The stats can be misleading, nginx is very good at being a reverse proxy or software load balancer and tends to be put to use in those contexts with pass-thru to existing web servers.

Because the stats look at headers, the last header before hitting the internet will be the nginx caches.

2- Programming language in use: PHP: 15.3% ASP.net: 14.4% Java: 1.6%
How do they even tell, given that sites can avoid having .php/.asp/.jsp in their URLs if they want to?
Well, given that those stats add up to a lot less than 100%, one assumes that they cannot in most cases.

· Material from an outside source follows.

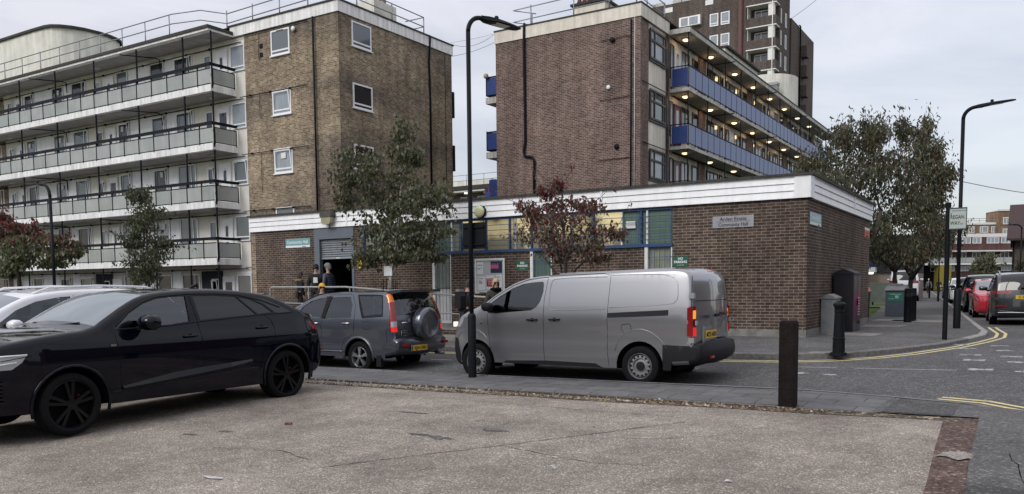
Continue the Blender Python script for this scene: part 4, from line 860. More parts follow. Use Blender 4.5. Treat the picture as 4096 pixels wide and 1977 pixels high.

We checked the extensions, the "Server:" option in the header and the "X-Powered-by" option. We tried our best:)
So were the other 68.7% all unknown?
How can they detect the programming language in use other than by looking at .php, .aspx, .jsp, etc? You won't see this on a most professionally-authored sites that use a router and RESTful URLs.
I believe via HTTP headers. Sometimes (or maybe by default?) PHP installs will add something PHP-specific to the Server: line. I remember having to go in and disable that at one point...
That's not what RESTful means. What your URLs look like has absolutely nothing to do with REST -- the whole point is that it treats URLs as opaque references to other similarly hypertextual resources.
Have a look at Wappalyzer if you're interested in usage statistics for web based applications. It also lists the most popular websites per app.